Memo per i votanti su come è nata dove è ed andrà l’eurozona
Di Carlo Pelanda (11-6-2004)
Bignami per l’eurovoto. Nel
1989 la Francia ebbe paura che la Germania riunificata potesse diventare il
potere singolo europeo. Segnalò alla seconda: te lo lascio fare se conferirai
la sovranità monetaria ad un sistema europeo su cui comanderemo insieme.
Mitterand visitò Berlino-Est due mesi prima del crollo proprio per ribadire
tale condizione. La Germania cedette e siglò un Trattato di Maastricht (1992)
ispirato da tre interessi di Parigi, pur eurocosmetizzati: inscatolare Berlino;
blindare la diarchia franco-tedesca; arginare l’influenza statunitense. Poi ne
emerse un quarto per ambedue: dal 1992 il marco fu alzato per reggere i costi
della riunificazione mettendo in crisi tutte le altre monete del sistema
europeo. La loro svalutazione competitiva portò a far perdere Pil ed
occupazione alla Germania ed alla Francia che ne seguiva la politica di cambio.
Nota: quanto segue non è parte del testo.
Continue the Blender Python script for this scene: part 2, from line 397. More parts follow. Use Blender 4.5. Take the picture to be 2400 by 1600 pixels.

Così i diarchi, nel settembre 1996, convennero che fosse urgente eliminare la
concorrenza valutaria intraeuropea accelerando l’unione monetaria. L’impero
franco-tedesco è riuscito ad imporla, ma non a generare un governo economico
dell’eurozona. La Francia tentò di farlo, nel 1997 ad Amsterdam, ma la Germania
(ed il Regno Unito) si opposero. E per questo si dovette trovare un sostituto
all’assenza di governo: un automa tagliadeficit (Patto) ed una Bce
esageratamente deflazionista. Tale architettura è una mostruosità tecnica
perché, stabilizzata solo con restrizioni, soffoca l’economia. Dal 1999 al 2002
l’effetto impoverente dell’euro così mal disegnato è stato bilanciato dalla
svalutazione competitiva, e relativo boom dell’export, nei confronti del
dollaro. Ma, finita questa, la combinazione tra eurovincoli ed inefficienza
interna dei modelli nazionali sta svelando l’insostenibilità di un progetto che
ha privilegiato interessi imperiali sulla fattibilità e, per giunta, si è perso
l’impero per strada. Quali le alternative di aggiustamento? Quattro, in teoria:
(a) ricostruire un nucleo di governo europeo; (b) dare flessibilità al Patto;
(c) forzare le riforme di efficienza interne contro il protezionismo sociale;
(d) svalutare l’euro. In pratica: al momento è in corso la seconda, ma ha un
limite stretto; la prima non è più possibile in forma diarchica; la quarta è
remota, la terza ha spazi minimi. Cosa faranno i governi senza alternative?
Probabilmente le mixeranno: un più ampio direttorio economico che legittimi
un’estensione dei limiti di flessibilità, cioè di deficit, per galleggiare fino
a quando sarà possibile la salvifica svalutazione competitiva. Nel frattempo
diventeremo “potenza etica”. Andate a votare, ma senza ridere.